Emine Çakır Çavdar Yazio: “Hikaye Anlatma, Felsefe Yapma” Dediler mi Size de?

Öyleyse neden var hikayeler ve neden insanlık bin yıllardır varoluş sebebini sorguluyor?

Sayfalar dolusu bilgiyi içinde barındıran sunumunu okuyan anlatıcıyı dinlerken mi, anlattıkları ile duygularınıza temas eden bir anlatıcıyı dinlerken mi konu size daha ilgi çekici geliyor? Hangisi öğrenmeniz ve gelişiminiz üzerinde kalıcı ve pozitif bir katkı sağlıyor?

Hepimizin yaşamında sıklıkla karşılaştığı “Direnç Gösterme-Erteleme” düşüncesine bakarken hikayenin gücünü kullanıyor olsak, bu durumun yaşamımızda yaratacağı düşünce – davranış değişimi nasıl olurdu?

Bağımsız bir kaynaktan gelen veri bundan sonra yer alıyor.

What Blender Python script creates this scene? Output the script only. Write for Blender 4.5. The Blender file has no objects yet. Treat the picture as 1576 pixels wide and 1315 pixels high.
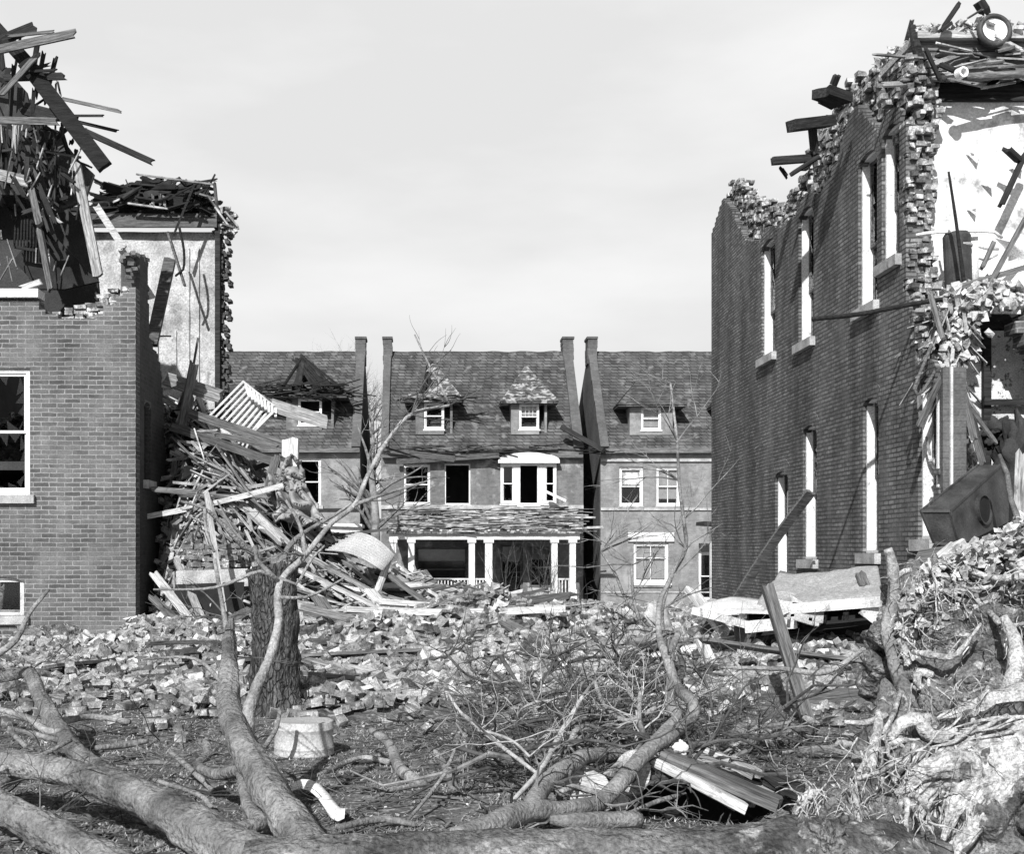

Hikayenin Kahramanı Özgür Mü?

Bazen yaşam bir ejderha gibi güçlü kanatlarıyla ve ağzından oluk oluk çıkan ateşle üzerimize doğru hareket eder, bazen de önümüzde duran, koskocaman, karnı hiç doymayan, insan yiyen bir dağa dönüşür. Koskocaman ağzını açar ve bizi midesine indirmeye hazırdır. Böyle anların olmasına katkı sağlayan olgularsa herkes için değişir. Bazen yeni başlanacak bir proje, iş yerinde teklif edilen yeni bir pozisyon, topluluklar önünde anlatılacak bir sunum karşımıza ejderhayı ya da insan yiyen koca dağı çıkarabilir. O anlarda bir kedi gibi bir kutuya girip saklanmak, kimsenin bizi bulamayacağı bir yerde olmak isteyebiliriz. İçimizden bir ses ertelememizi, vazgeçmemizi, bu başlangıca gerek olmadığını, yapamayacağımızı, yetkinliklerimizin yeterli olmadığını,... söyler durur ve bizi ikna eder. Bazen ne zaman geleceği belli olmayan bir yarına erteleriz başlamayı.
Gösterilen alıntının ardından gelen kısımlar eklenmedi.